Like it or not, Hinglish is here to stay

January 11th, 2009 - 1:27 pm ICT by IANS  

Mumbai, Jan 11 (IANS) It’s called Hinglish, and linguists have declared after a two-day meet that the home-grown interspersing of Hindi and English is here to stay.Already Hinglish has become hugely popular in advertisers’ taglines, literature, movies, short message service (SMS), songs, graffiti and even everyday conversations.

And while Hinglish has its critics, most participants at a seminar here this weekend felt its popularity would only grow and grow.

“You can’t now think of speaking a sentence in Hindi without English words in it, I bet,” observes Rupal Trivedi, a graduate housemaker.

Asked for an example, Trivedi said: “Mere beta aaj school jaane me late ho gaya.” (My son got delayed going to school today.)

Some linguists call the phenomenon “chutnefying English” - or making a chutney of Queen’s language.

Hindi and English may have been once pitted bitterly against each other as adversaries, but now - thanks primarily to the younger generation - they seem to inhabit a common space, often complementing each other.

It is the Mudra Institute of Communications in Ahmedabad (MICA) that organised the conference on Hinglish, drawing an enthusiastic response.

Rita Kothari, a professor at MICA and the convener of the conference, said she wants to strengthen the concept of Hinglish and its acceptability.

An author in English literature and Indian culture, a translator and linguist, Kothari told IANS that Hinglish was going to stay because it was a fine mixture of Gandhi’s Hindustani with English words, not the chaste “Sarkari Hindi”.

Hinglish, Kothari said, would soon be the language of the urban Indian.

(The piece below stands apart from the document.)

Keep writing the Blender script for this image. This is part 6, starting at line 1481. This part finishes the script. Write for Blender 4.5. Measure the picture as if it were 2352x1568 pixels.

“It is about thinking differently and talking differently without even realising it. We now mix our mother tongues and English and don’t even realise it. It is important for us to see whether this new language has the ability to be pan-Indian in a way neither Hindi nor English has been,” she said.

Hinglish, other seminarists pointed out, was gradually spreading to even rural and remote areas via television, mobile phones and word of mouth, thereby slowly achieving an undeclared vernacular status.

“You can’t beat the usage of Hinglish. It is the language of the day,” said social worker Afroze Syed. “I feel it has become very popular and a must due to SMS culture.”

Jincy Ezhava, an administrative assistant at the Indian Institute of Management (Ahmedabad), added: “I only use Hinglish to SMS my friends. Life would be simply impossible these days for the young to commuhnicate if there was no Hinglish.”

Urban planner and theatre personality Manvita Baradi argued that Hinglish could easily be used to communicate with people at large. “Anyway it has come to stay.”

Participants pointed out some of the more commonly Hindi words that have come into frequent use in English: airdash, chai (tea), crore, desi (local), gora (white person), jungli (uncouth), lumpen (thug), yaar (friend) and stepney (spare tyre).

Similarly, many English words have become a part of the Hindi language: reservation, a/c (air-conditioned), seat, conductor, driver, ticket, paper, telephone, television, right, left, pen et al.

Abhishek Gajjar, a Class 8 student in Ahmedabad, however is not for Hinglish.

“It is a serious abuse of Hindi, and I feel nobody has got any right to kill and murder a language which holds a long and rich history,” he said. “Let Hindi be there in its true and original form even as we learn English.”